14 июня Нюра получила от мужа статью для пересылки Георгию Чулкову: «Статью эту я прочла и по правде сказать, она мне показалась слишком популярной, слишком для „темного народа“, ведь журнал издается для людей среднего развития. Но, конечно, не мышиного ума это дело». Это была статья «Безглавый Пушкин», напечатанная в № 2 московского еженедельника «Народоправство» (об обезглавленном толпой солдат памятнике Пушкину — история, возможно, вымышленная).

18 июня Ходасевич наконец узнает, что Нюра приедет к ним. «Только сегодня я буду хорошо спать, только сегодня я увидал, что море и небо очень хороши. <…> Не можешь ли достать сахарину — здесь абсолютно нет сахару. <…> Куля рада, что ты приедешь». Тут же он сообщает, что Куля закончит к приезду Нюры портрет Гарика.

Вскоре письма прекращаются — Нюра приехала.

Единственное стихотворение, написанное в то лето в Коктебеле, названо «У моря». Рядом — безмятежное, сияющее море, сожженные солнцем холмы, тишина, безлюдье и покой. Но — все равно:

А мне и волн морских прибой,             Влача каменья, Поет летейскою струей,             Без утешенья. <…>
Взбирается на холм крутой             Овечье стадо… А мне — айдесская сквозь зной             Сквозит прохлада.

Все они, купаясь, совершая прогулки в горы, веселясь, не подозревали, что идет их последнее спокойное, беззаботное и сытое лето на родине… Надвигались роковые события.

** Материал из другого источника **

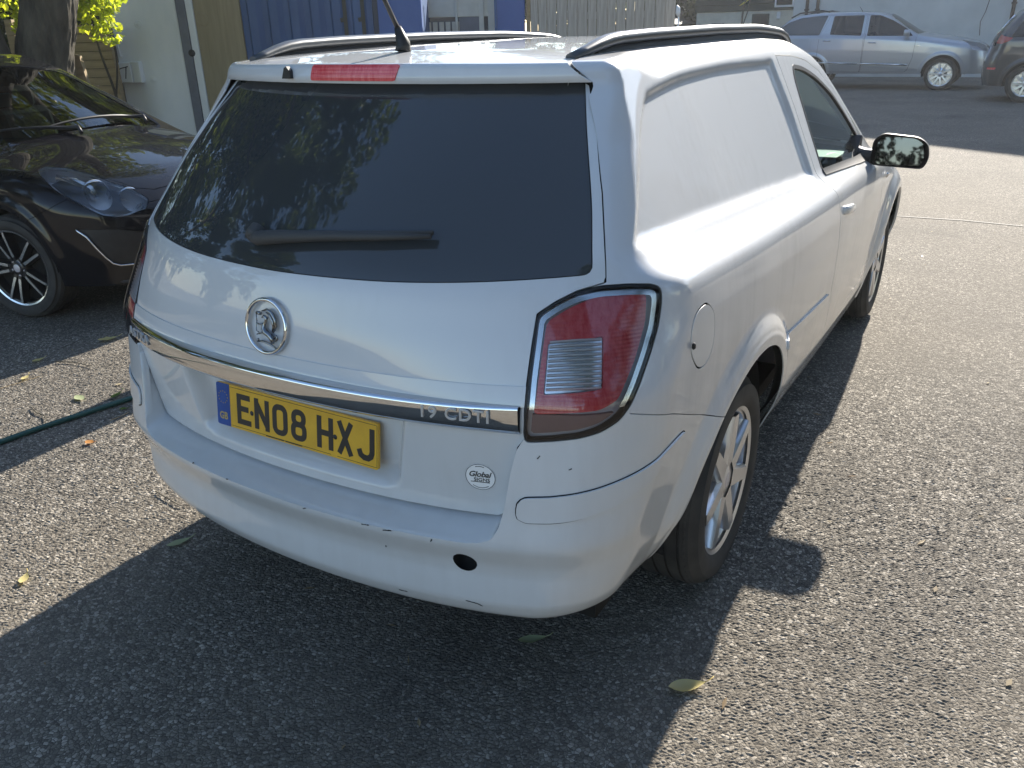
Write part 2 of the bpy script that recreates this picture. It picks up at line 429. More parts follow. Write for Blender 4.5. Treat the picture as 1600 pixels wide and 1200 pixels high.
# ---------------------------------------------------------------- tarmac yard
def asphalt():
    m, n, b = new_mat('worn_tarmac'); tc = nd(n,'ShaderNodeTexCoord'); v = tc.outputs['Object']
    w1 = noise(n, v, 1.1, 5, .6); w2 = noise(n, v, .23, 4, .55)
    vo = nd(n,'ShaderNodeTexVoronoi'); vo.inputs['Scale'].default_value = 98; vo.inputs['Randomness'].default_value = 1; lk(n, v, vo.inputs['Vector'])
    vb = nd(n,'ShaderNodeTexVoronoi', feature='DISTANCE_TO_EDGE'); vb.inputs['Scale'].default_value = 98; lk(n, v, vb.inputs['Vector'])
    sx = nd(n,'ShaderNodeSeparateColor'); lk(n, vo.outputs['Color'], sx.inputs[0])
    stone = ramp(n, sx.outputs[0], [(0,(.090,.079,.066)),(.45,(.200,.179,.150)),(.80,(.295,.265,.222)),(1,(.50,.455,.39))])
    base = mixc(n, ramp(n, vb.outputs[0], [(.02,(1,1,1)),(.10,(0,0,0))]), stone, (.038,.036,.033))
    base = mixc(n, ramp(n, w1, [(.38,(0,0,0)),(.66,(.5,.5,.5))]), base, (.100,.090,.076))
    base = mixc(n, ramp(n, w2, [(.42,(0,0,0)),(.70,(.55,.55,.55))]), base, (.185,.160,.126))
    lk(n, base, b.inputs['Base Color']); b.inputs['Roughness'].default_value = .86; b.inputs['Specular IOR Level'].default_value = .14
    w3 = noise(n, v, .55, 6, .7, .4); base = mixc(n, ramp(n, w3, [(.56,(0,0,0)),(.74,(.62,.62,.62))]), base, (.040,.037,.034)); lk(n, base, b.inputs['Base Color'])
    h = math_(n,'ADD', math_(n,'MULTIPLY', ramp(n, vb.outputs[0], [(0,(0,0,0)),(.22,(1,1,1))]), .7), math_(n,'MULTIPLY', sx.outputs[1], .5))
    h = math_(n,'ADD', h, math_(n,'MULTIPLY', noise(n, v, 420, 3, .6), .25))
    bump(n, b, h, .5, .003); return m
M['tarmac'] = asphalt()
_in = lambda a,b,st: np.arange(a,b+1e-6,st)
STEP = .0053
def _axis(a, b):
    f = _in(a,b,STEP); g = []; q = STEP
    while sum(g) < 420: q *= 1.35; g.append(q)
    g = np.cumsum(g); return np.r_[a-g[::-1], f, f[-1]+g]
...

Каждая интеллигентная российская семья переживала их, выкарабкивалась как могла, по-своему, но в конечном счете во многом одинаково.

Глава 7

«Путем зерна»

Владислав Ходасевич. 1918–1921 годы

Время словно навязывает Ходасевичу новый для него размер — он начинает писать белым стихом; эпический, повествовательный стих, внешне спокойный, размеренный, но тревожный изнутри, подобно «Вольным мыслям» Блока, как нельзя более подходит для того, о чем он сейчас пишет. (В дальнейшем он к белому стиху почти никогда не возвращается, за редким исключением.)

Стихотворение «2-го ноября» внешне как будто отвлеченно повествует о страшных днях Москвы, о подавлении последнего сопротивления большевикам. В нем нет никакой политики. Оно написано с позиции «обывателей», жителей, спрятавшихся в подвалы от стрельбы. Но вот они выходят на свет — как после стихийного бедствия.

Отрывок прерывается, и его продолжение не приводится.